钢悬链式立管(Steel Catenary Riser, SCR)顶端和触地区因存在高循环应力，成为疲劳破坏的关键部位。目前立管全局响应分析以商业软件和解耦分析为主，在力学模型和耦合分析上有一定局限，缺少自主开发软件和整体分析方法。从SCR力学基础理论出发，结合顶端和触地区的局部分析，数值模拟和模型试验相结合，以建立SCR与浮式平台整体分析方法为目的，自主开发分析程序，开展复杂海况下SCR全局响应分析，揭示立管动态响应和疲劳损伤机理。首先基于大挠度柔性索和弹性基础梁理论，根据SCR结构特点建立组合式力学模型，进行三维非线性动力响应分析；改进管土作用模型，建立考虑刚度退化和侧向阻力的非线性海床模型，用于SCR整体分析；采用非线性旋转弹簧模拟柔性接头，建立SCR-浮体耦合分析模型，研究浮体运动对立管动态响应的影响；开展整体分析试验，从浮体运动、内力及曲率变化、管土作用等方面与数值模拟进行验证。

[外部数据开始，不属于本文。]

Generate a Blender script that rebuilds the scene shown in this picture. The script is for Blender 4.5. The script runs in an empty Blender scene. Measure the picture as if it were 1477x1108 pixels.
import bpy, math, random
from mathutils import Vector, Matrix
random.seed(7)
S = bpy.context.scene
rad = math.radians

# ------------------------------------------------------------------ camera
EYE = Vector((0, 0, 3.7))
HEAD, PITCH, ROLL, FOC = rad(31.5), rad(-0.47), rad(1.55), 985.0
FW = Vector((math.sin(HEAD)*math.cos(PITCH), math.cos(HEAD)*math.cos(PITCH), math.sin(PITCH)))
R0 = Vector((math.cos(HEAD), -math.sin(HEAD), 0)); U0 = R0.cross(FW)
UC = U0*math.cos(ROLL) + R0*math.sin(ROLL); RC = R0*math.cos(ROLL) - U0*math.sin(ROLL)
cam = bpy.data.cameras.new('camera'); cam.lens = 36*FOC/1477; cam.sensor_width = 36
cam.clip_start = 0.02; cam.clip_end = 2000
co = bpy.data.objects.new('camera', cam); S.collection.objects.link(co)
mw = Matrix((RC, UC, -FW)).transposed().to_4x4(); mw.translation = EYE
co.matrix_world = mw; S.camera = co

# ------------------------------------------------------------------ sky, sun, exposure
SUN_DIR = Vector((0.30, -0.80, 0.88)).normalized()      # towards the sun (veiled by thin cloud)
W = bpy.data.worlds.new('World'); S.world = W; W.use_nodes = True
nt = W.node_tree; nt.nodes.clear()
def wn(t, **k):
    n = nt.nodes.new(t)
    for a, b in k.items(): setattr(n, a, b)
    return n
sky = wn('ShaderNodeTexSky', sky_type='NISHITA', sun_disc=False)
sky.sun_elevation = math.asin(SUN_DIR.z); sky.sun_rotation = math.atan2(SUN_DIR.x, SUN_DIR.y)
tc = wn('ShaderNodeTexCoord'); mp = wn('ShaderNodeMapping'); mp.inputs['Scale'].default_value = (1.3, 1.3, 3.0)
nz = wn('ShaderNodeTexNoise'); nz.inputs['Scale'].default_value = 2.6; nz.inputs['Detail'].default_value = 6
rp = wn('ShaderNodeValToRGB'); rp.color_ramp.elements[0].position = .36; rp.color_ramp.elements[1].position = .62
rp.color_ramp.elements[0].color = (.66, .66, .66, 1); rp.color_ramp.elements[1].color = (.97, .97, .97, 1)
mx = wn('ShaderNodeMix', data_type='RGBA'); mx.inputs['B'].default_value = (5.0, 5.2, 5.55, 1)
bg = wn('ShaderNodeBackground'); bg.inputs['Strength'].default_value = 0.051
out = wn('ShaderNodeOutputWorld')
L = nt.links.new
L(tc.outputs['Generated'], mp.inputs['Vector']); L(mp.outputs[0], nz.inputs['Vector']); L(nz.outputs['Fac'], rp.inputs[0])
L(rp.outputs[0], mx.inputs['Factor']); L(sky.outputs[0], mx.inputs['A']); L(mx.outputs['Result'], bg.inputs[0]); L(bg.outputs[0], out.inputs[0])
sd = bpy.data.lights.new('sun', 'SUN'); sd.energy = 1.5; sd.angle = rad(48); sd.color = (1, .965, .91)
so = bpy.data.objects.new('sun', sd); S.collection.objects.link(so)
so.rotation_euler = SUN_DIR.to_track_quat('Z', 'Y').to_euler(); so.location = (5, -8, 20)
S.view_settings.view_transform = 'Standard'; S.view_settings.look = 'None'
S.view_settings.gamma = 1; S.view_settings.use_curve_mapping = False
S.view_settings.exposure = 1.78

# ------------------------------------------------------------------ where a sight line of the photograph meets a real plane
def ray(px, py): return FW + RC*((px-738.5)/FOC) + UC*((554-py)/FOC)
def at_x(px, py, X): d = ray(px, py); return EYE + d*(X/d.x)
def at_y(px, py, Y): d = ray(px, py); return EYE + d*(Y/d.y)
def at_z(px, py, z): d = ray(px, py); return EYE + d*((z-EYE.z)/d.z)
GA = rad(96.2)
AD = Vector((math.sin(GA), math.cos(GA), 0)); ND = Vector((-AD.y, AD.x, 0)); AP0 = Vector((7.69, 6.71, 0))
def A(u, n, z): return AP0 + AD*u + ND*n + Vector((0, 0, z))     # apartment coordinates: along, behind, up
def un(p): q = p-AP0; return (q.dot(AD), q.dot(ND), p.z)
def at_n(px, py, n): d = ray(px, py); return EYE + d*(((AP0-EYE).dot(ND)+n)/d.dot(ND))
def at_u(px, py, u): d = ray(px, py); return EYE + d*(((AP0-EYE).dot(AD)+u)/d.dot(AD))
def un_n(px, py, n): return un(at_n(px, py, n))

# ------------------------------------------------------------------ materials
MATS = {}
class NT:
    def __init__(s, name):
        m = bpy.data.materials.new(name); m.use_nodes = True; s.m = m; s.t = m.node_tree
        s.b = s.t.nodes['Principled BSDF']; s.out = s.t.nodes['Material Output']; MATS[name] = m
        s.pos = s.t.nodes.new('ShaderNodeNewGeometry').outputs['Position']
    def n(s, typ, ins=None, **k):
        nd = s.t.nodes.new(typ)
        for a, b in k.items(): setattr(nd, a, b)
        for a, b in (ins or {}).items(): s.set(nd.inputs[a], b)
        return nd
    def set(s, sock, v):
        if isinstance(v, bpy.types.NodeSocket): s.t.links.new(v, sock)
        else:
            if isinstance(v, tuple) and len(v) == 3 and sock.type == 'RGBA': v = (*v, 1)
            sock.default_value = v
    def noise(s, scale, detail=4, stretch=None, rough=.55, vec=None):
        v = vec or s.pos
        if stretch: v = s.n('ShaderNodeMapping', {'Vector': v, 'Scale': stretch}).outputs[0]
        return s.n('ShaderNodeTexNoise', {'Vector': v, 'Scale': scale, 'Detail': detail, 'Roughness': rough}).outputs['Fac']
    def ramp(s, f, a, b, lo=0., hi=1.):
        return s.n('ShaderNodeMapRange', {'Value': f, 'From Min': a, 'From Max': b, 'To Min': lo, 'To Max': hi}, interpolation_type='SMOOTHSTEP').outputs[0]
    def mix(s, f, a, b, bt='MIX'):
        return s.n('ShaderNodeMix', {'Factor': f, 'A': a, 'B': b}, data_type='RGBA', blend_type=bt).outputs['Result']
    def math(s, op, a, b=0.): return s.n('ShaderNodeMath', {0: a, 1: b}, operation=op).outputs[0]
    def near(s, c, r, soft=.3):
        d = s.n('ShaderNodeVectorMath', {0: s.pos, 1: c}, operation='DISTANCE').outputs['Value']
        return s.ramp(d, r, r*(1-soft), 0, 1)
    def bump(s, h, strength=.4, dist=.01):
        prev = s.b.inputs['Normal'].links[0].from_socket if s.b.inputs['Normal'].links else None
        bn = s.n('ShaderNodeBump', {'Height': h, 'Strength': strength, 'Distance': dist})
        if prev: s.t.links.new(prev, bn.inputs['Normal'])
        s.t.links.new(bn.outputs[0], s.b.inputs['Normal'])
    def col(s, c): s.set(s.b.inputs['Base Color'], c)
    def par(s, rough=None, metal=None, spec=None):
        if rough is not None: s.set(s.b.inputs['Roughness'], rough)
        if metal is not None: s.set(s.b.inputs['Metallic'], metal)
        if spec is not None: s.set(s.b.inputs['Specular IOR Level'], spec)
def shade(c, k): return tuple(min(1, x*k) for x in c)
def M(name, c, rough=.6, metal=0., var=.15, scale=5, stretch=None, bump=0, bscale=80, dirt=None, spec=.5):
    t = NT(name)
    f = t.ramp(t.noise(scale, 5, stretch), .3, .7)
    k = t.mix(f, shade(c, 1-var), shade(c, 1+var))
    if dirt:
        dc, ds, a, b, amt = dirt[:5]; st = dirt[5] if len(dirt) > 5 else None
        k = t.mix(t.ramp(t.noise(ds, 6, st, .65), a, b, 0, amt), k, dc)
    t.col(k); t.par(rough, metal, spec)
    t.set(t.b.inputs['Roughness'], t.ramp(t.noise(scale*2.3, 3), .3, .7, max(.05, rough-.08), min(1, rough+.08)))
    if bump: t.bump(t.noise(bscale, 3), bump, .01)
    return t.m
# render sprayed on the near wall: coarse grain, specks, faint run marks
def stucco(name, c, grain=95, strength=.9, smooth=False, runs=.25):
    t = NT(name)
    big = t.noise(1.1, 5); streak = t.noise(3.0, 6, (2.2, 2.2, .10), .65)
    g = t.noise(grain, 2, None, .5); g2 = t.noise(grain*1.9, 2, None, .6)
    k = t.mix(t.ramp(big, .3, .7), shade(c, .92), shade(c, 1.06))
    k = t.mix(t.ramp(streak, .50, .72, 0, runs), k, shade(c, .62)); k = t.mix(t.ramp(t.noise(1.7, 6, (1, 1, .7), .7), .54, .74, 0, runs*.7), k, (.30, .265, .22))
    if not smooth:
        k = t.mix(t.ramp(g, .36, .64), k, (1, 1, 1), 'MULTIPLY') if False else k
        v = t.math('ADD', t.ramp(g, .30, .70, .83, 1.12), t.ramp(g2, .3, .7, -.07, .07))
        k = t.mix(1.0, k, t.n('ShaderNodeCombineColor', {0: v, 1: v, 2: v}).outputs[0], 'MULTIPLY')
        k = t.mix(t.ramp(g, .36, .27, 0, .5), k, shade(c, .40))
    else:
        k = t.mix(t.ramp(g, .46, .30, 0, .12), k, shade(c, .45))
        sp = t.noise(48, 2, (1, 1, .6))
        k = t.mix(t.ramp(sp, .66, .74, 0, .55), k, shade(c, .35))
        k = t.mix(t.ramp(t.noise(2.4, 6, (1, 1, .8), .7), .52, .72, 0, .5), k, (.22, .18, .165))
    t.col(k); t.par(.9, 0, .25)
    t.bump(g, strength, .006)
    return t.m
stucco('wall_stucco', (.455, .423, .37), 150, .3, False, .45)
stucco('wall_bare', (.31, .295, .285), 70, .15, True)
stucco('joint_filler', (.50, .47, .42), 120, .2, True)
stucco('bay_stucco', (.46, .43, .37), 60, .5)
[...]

钢悬链式立管（Steel Catenary Riser, SCR）因具有结构简单、成本低和对浮式平台的良好适应性等优势，广泛应用于海洋油气开发中。考虑管土耦合作用下的SCR与浮式平台的整体分析方法展开深入研究，包括建立考虑海床土刚度退化和沟槽发展的管土作用模型、浮体运动对立管触地区动态响应的影响及缓波型立管优化设计等内容，探究SCR与复杂海床的相互作用机理，完善多介质耦合效应下立管动力分析程序，从而提高SCR响应预报精度。主要工作如下：.首先，基于P-y曲线建立考虑海床土刚度退化和沟槽发展的管土作用模型。运用土刚度退化因子和记录沟槽形成过程来改进管土作用模型，结合立管流线段的弹性地基梁模型，改进立管动力分析程序CABLE3D RSI，开展SCR触地区参数敏感性分析。.其次，基于改进的立管动力分析程序，建立浮体-SCR-海床的耦合分析模型，研究浮体二阶运动对SCR触地区动态响应的影响程度。浮体的二阶运动即慢漂运动会使立管在不同位置发生振荡运动，近端漂移时触地区产生更大的弯曲应力，远端漂移时则顶端产生更大的轴向应力。通过编写程序接口，将平台水动分析软件得到的实际运动响应导入立管分析程序，数值分析结果表明二阶运动会造成触地区更大的疲劳损伤。.然后，建立土吸力模型改进管土作用模型，研究管线拔出速度对吸力和触地区动力响应的影响。深海以软黏土海床为主，吸力是软黏土海床的重要特性，研究表明管线拔出速度影响吸力大小和持续时间。拔出速度越大，则吸力越大且作用距离增加，这和试验结论一致；运用改进程序分析立管直径、管线拔出速度等因素对触地区动态响应的影响。.最后，对传统钢悬链线立管进行结构优化设计，将触地区设置为缓波型，开展动力分析。通过建立浮体和立管的耦合模型，开展缓波型立管的参数敏感性分析，在同种工况下与传统简单式悬链线立管进行对比分析，结果表明缓波型立管能够有效抑制海底沟槽的发展，改善触地区的动力响应。